> [Data extract]:
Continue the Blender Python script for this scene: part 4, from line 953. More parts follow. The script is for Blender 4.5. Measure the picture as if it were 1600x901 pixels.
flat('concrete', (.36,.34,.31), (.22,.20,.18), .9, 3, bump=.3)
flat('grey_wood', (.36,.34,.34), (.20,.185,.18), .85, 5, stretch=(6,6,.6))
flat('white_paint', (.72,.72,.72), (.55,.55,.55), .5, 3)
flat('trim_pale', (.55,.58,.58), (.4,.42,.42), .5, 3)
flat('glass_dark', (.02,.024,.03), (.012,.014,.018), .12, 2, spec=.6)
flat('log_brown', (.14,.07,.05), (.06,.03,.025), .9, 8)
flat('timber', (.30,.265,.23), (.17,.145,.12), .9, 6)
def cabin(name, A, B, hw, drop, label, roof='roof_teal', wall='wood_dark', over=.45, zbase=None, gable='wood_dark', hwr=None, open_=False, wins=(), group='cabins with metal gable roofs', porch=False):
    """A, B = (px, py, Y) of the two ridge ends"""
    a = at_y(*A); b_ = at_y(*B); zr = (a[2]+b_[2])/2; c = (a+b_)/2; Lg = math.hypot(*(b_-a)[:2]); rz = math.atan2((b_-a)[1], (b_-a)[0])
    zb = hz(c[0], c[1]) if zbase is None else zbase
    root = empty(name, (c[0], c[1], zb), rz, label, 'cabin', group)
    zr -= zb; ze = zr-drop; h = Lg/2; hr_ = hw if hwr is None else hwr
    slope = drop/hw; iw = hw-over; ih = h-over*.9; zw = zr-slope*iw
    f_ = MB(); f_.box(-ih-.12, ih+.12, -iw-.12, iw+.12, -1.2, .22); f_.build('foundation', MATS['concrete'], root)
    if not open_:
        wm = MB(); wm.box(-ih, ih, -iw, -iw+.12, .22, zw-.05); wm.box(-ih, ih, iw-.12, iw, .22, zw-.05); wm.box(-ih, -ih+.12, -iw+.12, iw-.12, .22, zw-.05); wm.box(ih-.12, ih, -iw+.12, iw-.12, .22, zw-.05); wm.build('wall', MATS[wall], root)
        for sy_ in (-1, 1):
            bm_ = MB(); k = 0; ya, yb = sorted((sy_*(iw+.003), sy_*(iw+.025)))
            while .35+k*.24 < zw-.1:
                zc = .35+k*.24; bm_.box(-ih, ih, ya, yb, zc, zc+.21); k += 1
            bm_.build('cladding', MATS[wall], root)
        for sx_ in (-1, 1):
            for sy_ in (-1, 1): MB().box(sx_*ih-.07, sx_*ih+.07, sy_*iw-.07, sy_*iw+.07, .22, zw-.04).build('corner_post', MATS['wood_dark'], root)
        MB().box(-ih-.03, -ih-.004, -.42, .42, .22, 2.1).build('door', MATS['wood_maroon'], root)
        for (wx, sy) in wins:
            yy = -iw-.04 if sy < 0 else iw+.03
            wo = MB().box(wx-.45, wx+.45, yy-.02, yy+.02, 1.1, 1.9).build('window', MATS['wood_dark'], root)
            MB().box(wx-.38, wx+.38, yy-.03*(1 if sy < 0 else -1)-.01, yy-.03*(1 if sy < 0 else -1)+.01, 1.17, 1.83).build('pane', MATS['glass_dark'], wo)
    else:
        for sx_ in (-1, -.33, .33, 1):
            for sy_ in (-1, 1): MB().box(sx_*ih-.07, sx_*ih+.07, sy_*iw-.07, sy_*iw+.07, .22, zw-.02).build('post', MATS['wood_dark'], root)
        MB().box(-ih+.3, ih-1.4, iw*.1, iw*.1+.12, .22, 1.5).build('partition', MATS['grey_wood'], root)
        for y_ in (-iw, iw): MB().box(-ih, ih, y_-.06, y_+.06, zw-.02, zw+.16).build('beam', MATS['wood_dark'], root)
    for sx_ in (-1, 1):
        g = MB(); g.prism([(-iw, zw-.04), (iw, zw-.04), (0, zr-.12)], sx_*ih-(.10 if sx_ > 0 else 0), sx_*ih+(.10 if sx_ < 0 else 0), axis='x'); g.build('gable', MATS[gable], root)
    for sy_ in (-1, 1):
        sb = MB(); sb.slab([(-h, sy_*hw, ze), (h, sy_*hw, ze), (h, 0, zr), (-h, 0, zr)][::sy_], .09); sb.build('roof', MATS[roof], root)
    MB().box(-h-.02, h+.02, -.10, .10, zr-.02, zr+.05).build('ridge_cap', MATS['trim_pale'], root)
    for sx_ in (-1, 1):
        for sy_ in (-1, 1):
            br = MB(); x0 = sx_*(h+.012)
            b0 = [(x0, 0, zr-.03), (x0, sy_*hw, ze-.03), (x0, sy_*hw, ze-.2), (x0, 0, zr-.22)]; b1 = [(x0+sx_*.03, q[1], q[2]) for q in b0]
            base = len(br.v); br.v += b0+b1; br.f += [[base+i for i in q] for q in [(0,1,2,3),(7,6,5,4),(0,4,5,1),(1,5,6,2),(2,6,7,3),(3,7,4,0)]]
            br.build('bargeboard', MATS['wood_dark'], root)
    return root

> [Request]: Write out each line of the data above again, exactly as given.

> [Exercise output]:
Continue the Blender Python script for this scene: part 4, from line 953. More parts follow. The script is for Blender 4.5. Measure the picture as if it were 1600x901 pixels.
flat('concrete', (.36,.34,.31), (.22,.20,.18), .9, 3, bump=.3)
flat('grey_wood', (.36,.34,.34), (.20,.185,.18), .85, 5, stretch=(6,6,.6))
flat('white_paint', (.72,.72,.72), (.55,.55,.55), .5, 3)
flat('trim_pale', (.55,.58,.58), (.4,.42,.42), .5, 3)
flat('glass_dark', (.02,.024,.03), (.012,.014,.018), .12, 2, spec=.6)
flat('log_brown', (.14,.07,.05), (.06,.03,.025), .9, 8)
flat('timber', (.30,.265,.23), (.17,.145,.12), .9, 6)
def cabin(name, A, B, hw, drop, label, roof='roof_teal', wall='wood_dark', over=.45, zbase=None, gable='wood_dark', hwr=None, open_=False, wins=(), group='cabins with metal gable roofs', porch=False):
    """A, B = (px, py, Y) of the two ridge ends"""
    a = at_y(*A); b_ = at_y(*B); zr = (a[2]+b_[2])/2; c = (a+b_)/2; Lg = math.hypot(*(b_-a)[:2]); rz = math.atan2((b_-a)[1], (b_-a)[0])
    zb = hz(c[0], c[1]) if zbase is None else zbase
    root = empty(name, (c[0], c[1], zb), rz, label, 'cabin', group)
    zr -= zb; ze = zr-drop; h = Lg/2; hr_ = hw if hwr is None else hwr
    slope = drop/hw; iw = hw-over; ih = h-over*.9; zw = zr-slope*iw
    f_ = MB(); f_.box(-ih-.12, ih+.12, -iw-.12, iw+.12, -1.2, .22); f_.build('foundation', MATS['concrete'], root)
    if not open_:
        wm = MB(); wm.box(-ih, ih, -iw, -iw+.12, .22, zw-.05); wm.box(-ih, ih, iw-.12, iw, .22, zw-.05); wm.box(-ih, -ih+.12, -iw+.12, iw-.12, .22, zw-.05); wm.box(ih-.12, ih, -iw+.12, iw-.12, .22, zw-.05); wm.build('wall', MATS[wall], root)
        for sy_ in (-1, 1):
            bm_ = MB(); k = 0; ya, yb = sorted((sy_*(iw+.003), sy_*(iw+.025)))
            while .35+k*.24 < zw-.1:
                zc = .35+k*.24; bm_.box(-ih, ih, ya, yb, zc, zc+.21); k += 1
            bm_.build('cladding', MATS[wall], root)
        for sx_ in (-1, 1):
            for sy_ in (-1, 1): MB().box(sx_*ih-.07, sx_*ih+.07, sy_*iw-.07, sy_*iw+.07, .22, zw-.04).build('corner_post', MATS['wood_dark'], root)
        MB().box(-ih-.03, -ih-.004, -.42, .42, .22, 2.1).build('door', MATS['wood_maroon'], root)
        for (wx, sy) in wins:
            yy = -iw-.04 if sy < 0 else iw+.03
            wo = MB().box(wx-.45, wx+.45, yy-.02, yy+.02, 1.1, 1.9).build('window', MATS['wood_dark'], root)
            MB().box(wx-.38, wx+.38, yy-.03*(1 if sy < 0 else -1)-.01, yy-.03*(1 if sy < 0 else -1)+.01, 1.17, 1.83).build('pane', MATS['glass_dark'], wo)
    else:
        for sx_ in (-1, -.33, .33, 1):
            for sy_ in (-1, 1): MB().box(sx_*ih-.07, sx_*ih+.07, sy_*iw-.07, sy_*iw+.07, .22, zw-.02).build('post', MATS['wood_dark'], root)
        MB().box(-ih+.3, ih-1.4, iw*.1, iw*.1+.12, .22, 1.5).build('partition', MATS['grey_wood'], root)
        for y_ in (-iw, iw): MB().box(-ih, ih, y_-.06, y_+.06, zw-.02, zw+.16).build('beam', MATS['wood_dark'], root)
    for sx_ in (-1, 1):
        g = MB(); g.prism([(-iw, zw-.04), (iw, zw-.04), (0, zr-.12)], sx_*ih-(.10 if sx_ > 0 else 0), sx_*ih+(.10 if sx_ < 0 else 0), axis='x'); g.build('gable', MATS[gable], root)
    for sy_ in (-1, 1):
        sb = MB(); sb.slab([(-h, sy_*hw, ze), (h, sy_*hw, ze), (h, 0, zr), (-h, 0, zr)][::sy_], .09); sb.build('roof', MATS[roof], root)
    MB().box(-h-.02, h+.02, -.10, .10, zr-.02, zr+.05).build('ridge_cap', MATS['trim_pale'], root)
    for sx_ in (-1, 1):
        for sy_ in (-1, 1):
            br = MB(); x0 = sx_*(h+.012)
            b0 = [(x0, 0, zr-.03), (x0, sy_*hw, ze-.03), (x0, sy_*hw, ze-.2), (x0, 0, zr-.22)]; b1 = [(x0+sx_*.03, q[1], q[2]) for q in b0]
            base = len(br.v); br.v += b0+b1; br.f += [[base+i for i in q] for q in [(0,1,2,3),(7,6,5,4),(0,4,5,1),(1,5,6,2),(2,6,7,3),(3,7,4,0)]]
            br.build('bargeboard', MATS['wood_dark'], root)
    return root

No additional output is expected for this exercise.